Yabancılara mülk satışı ile ilgili yapılan düzenlemeye de değinen Bakan Bayraktar, “Yabancılara mülk satışında ‘mütekabiliyet’i kaldırdık. Ama burada da, stratejik konumu, askeri bölgelerin önemi, tarihi dokunun önemine dikkat ederek, Bakanlar Kurulu’ndan karar almak sureti ile bu işi yürüteceğiz. Yoksa her ülkenin vatandaşı, istediği gibi elini kolunu sallayarak gelip buradan gayrimenkul alamayacak. Ülkemizin menfaatleri doğrultusunda olacaktır. Artık Türkiye güvenilir limandır. Hem komşularımız Körfez ülkeleri olsun, Ortadoğu ülkeleri olsun, Orta Asya ülkeleri olsun hatta Balkanlar olsun, Türkiye’ye yatırım yapmak istemektedirler. Türkiye’den gayrimenkul almak istemektedirler.
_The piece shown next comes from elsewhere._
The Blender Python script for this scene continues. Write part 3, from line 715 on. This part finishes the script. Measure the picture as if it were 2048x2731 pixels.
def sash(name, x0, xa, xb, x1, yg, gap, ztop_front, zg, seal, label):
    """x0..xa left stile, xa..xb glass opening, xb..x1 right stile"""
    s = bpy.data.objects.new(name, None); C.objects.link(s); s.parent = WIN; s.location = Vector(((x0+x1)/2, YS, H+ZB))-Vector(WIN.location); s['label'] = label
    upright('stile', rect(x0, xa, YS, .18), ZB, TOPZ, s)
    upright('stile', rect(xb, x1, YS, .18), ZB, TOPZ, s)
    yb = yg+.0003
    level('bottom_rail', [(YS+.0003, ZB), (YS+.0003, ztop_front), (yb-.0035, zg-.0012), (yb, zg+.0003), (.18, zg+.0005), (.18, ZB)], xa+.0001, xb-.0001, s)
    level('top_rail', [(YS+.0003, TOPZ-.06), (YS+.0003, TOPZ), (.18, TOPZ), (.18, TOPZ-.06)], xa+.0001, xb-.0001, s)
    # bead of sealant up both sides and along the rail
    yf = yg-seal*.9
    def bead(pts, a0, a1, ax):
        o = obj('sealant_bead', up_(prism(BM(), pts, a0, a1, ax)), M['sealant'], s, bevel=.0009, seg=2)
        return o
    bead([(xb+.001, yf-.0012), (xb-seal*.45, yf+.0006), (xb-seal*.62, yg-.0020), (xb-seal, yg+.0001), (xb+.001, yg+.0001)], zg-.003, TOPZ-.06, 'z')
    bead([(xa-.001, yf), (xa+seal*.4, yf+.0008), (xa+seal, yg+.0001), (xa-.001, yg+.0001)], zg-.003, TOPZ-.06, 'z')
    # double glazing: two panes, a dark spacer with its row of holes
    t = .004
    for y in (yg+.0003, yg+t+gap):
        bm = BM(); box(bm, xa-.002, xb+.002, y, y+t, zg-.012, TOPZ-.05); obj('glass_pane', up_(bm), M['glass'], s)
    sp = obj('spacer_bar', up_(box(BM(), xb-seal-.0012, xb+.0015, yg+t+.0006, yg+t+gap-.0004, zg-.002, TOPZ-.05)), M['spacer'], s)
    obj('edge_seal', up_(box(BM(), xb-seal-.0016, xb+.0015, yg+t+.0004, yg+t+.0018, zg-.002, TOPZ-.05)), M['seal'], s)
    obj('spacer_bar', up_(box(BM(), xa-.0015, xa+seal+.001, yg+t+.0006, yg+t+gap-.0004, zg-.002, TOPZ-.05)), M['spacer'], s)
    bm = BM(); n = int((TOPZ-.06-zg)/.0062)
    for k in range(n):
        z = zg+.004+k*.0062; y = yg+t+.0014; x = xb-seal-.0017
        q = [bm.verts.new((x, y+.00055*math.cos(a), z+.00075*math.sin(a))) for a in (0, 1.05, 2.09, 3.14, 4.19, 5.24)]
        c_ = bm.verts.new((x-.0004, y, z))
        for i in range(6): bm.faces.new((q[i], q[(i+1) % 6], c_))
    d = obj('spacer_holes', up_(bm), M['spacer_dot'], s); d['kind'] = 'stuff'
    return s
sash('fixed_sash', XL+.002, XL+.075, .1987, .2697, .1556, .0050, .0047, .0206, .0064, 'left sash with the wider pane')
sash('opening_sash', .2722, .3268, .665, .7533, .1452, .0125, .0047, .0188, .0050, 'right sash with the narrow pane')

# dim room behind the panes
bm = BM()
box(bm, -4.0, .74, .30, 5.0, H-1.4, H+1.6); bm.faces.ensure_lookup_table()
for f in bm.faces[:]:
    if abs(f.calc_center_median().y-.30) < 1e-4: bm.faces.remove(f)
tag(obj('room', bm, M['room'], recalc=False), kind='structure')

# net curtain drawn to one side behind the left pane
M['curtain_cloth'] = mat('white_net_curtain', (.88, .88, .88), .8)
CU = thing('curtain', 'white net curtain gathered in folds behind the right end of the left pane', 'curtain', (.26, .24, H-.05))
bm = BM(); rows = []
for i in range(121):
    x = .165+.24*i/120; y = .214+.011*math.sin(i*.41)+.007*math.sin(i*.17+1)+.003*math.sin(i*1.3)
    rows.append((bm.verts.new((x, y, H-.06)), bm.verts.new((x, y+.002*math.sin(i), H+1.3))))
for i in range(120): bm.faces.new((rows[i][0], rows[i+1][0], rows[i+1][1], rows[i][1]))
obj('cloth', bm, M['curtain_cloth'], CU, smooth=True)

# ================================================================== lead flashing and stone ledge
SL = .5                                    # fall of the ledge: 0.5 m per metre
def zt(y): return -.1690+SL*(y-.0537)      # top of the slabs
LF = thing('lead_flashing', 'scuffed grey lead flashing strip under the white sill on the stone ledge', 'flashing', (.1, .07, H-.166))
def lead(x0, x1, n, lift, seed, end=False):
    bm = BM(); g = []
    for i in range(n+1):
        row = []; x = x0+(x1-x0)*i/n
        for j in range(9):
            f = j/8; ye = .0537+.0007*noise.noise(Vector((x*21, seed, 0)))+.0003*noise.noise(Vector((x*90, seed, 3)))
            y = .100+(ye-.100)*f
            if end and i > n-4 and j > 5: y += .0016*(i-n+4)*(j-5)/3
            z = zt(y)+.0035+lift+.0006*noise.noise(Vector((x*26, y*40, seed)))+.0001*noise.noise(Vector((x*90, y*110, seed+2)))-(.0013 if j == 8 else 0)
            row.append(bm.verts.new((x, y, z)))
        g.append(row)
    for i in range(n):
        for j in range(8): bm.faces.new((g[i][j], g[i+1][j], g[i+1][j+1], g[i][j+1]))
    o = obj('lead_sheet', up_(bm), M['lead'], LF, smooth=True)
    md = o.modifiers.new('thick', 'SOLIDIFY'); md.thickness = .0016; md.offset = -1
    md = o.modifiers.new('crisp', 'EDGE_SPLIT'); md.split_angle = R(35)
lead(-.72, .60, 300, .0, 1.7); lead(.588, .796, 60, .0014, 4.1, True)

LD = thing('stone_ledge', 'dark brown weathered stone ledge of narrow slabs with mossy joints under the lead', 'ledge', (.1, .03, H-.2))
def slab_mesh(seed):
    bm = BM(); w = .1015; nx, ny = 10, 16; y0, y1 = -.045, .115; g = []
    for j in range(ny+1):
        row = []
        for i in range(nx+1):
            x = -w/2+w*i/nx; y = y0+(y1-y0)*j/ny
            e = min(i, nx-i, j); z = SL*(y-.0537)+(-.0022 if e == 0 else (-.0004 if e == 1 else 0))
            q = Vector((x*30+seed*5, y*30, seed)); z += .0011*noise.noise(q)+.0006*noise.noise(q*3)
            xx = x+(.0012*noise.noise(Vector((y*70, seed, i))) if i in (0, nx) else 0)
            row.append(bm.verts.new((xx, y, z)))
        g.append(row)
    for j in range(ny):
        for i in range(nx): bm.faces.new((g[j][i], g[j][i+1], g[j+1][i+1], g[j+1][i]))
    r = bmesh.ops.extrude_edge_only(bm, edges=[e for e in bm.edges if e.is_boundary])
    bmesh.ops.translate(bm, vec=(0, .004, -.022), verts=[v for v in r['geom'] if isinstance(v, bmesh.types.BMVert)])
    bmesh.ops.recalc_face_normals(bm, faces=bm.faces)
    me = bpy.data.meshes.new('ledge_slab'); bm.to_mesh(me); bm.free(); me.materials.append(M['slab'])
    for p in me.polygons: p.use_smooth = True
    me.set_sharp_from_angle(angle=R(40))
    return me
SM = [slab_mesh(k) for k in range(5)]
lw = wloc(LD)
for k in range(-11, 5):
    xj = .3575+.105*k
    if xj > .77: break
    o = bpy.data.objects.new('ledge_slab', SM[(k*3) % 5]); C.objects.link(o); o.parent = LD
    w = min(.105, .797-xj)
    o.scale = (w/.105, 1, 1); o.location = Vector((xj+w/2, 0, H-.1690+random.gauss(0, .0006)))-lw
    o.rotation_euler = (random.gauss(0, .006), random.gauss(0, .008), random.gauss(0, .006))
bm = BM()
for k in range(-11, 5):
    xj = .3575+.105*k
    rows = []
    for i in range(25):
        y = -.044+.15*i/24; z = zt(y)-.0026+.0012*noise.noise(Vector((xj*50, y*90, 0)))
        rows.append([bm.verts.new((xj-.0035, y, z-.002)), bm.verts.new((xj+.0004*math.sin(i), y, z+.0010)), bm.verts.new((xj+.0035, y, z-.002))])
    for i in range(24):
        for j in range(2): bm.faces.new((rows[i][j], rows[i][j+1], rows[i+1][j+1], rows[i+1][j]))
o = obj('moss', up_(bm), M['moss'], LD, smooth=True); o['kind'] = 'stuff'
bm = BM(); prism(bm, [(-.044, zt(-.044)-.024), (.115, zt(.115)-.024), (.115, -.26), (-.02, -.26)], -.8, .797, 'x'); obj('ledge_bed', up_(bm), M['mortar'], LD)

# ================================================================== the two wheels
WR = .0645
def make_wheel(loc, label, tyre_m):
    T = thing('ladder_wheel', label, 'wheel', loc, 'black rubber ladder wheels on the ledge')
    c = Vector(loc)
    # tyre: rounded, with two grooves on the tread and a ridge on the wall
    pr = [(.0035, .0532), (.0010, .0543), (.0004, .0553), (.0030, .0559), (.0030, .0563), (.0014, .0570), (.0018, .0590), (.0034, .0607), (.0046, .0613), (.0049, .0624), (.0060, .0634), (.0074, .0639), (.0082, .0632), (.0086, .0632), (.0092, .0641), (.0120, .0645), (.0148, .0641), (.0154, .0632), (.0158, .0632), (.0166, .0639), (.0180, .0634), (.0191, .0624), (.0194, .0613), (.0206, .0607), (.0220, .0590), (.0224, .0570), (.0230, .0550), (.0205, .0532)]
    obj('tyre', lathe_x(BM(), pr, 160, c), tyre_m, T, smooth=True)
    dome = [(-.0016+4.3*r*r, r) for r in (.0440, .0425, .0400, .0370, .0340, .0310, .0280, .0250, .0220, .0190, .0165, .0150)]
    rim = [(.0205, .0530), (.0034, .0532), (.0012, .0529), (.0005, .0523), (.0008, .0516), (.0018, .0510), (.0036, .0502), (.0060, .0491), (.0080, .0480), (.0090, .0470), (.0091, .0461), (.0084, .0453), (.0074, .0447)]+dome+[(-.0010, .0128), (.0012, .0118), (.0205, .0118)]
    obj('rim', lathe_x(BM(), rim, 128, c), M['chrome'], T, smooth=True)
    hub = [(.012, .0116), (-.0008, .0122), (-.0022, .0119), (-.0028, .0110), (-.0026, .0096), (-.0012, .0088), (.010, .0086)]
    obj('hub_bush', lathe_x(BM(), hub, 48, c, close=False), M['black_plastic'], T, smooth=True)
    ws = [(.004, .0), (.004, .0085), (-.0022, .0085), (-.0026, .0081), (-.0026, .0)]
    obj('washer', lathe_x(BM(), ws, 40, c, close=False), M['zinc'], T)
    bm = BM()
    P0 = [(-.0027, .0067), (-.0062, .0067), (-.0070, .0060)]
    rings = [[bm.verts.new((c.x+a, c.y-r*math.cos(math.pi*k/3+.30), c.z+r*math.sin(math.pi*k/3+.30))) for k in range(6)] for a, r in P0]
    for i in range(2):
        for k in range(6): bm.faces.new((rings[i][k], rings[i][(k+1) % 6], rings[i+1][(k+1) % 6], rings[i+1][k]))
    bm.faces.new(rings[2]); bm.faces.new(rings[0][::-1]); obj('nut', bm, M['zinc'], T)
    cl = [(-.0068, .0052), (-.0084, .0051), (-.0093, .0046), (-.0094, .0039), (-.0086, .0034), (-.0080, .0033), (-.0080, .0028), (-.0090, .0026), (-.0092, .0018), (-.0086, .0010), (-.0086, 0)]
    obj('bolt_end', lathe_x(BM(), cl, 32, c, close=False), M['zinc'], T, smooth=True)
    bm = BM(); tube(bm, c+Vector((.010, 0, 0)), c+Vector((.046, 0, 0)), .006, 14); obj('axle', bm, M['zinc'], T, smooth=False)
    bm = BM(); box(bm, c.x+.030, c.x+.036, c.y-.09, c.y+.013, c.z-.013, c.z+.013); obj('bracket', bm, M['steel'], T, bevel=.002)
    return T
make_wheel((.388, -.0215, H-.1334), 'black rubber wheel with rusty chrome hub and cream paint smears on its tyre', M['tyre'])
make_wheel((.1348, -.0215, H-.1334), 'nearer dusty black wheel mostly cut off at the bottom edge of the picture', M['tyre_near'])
Biz bunun önünü açmak durumundayız. İspanya, yabancılara gayrimenkul satışından 500 milyar dolar kazandı. Bu korkunç bir rakam. Biz de bunu yapmak durumundayız. Biz de yabancılara mütekabiliyet olmadan satış yapan ülkeler; dünyanın en gelişmiş ülkeleridir, özgüveni en yüksek olan ülkeleridir. Türkiye’nin gelişmesi için, kalkınması için, çocuklarımız refahı için, bilimsel dünya ne yapıyorsa onu yapacağız. Burada gayrimenkul son derece önemlidir. Çünkü insanların servet edinme noktasındaki nihai yatırımları, taşınmaz maldır. O bakımdan taşınmaz malı, bir gergef nasıl dokunursa işlememiz lazım” açıklamasında bulundu.
“Enerjiyi savuran binalardan kurtulmamız lazım”
Türkiye’deki salaş yapı stokunun silinip atılması gerektiğini ifade eden Bayraktar, “Enerjiyi savuran bu binalardan kurtarmamız lazım. Şu anda yapmış olduğumuz 240 milyar dolar ithalatın, 65-70 milyar dolarını enerjiye veriyoruz. Bu enerjinin yüzde 40’ı, binalarda kullanılıyor. Binalarda kullanılan enerjinin yüzde 40’ı da savruluyor. Binalarımız, ısı yalıtımı yönünden yeterince tecrit edilmiş değil. Bu dönüşümü yaparken tabii ki yoğunluk artmamasına dikkat edeceğiz. Bunu da halkımızın bilmesi gerekiyor. Şehrin merkezi bölgelerinde yoğunluk artışı kimse beklemesin. Mümkün olduğu kadar, halkımızın hiçbir kesimini mağdur etmeden bu dönüşümü gerçekleştireceğiz. Bu bakımdan bu toplantı son derece önemlidir. Biz, devlet olarak konuyu artık kolaylaştırarak basitleştireceğiz” şeklinde konuştu.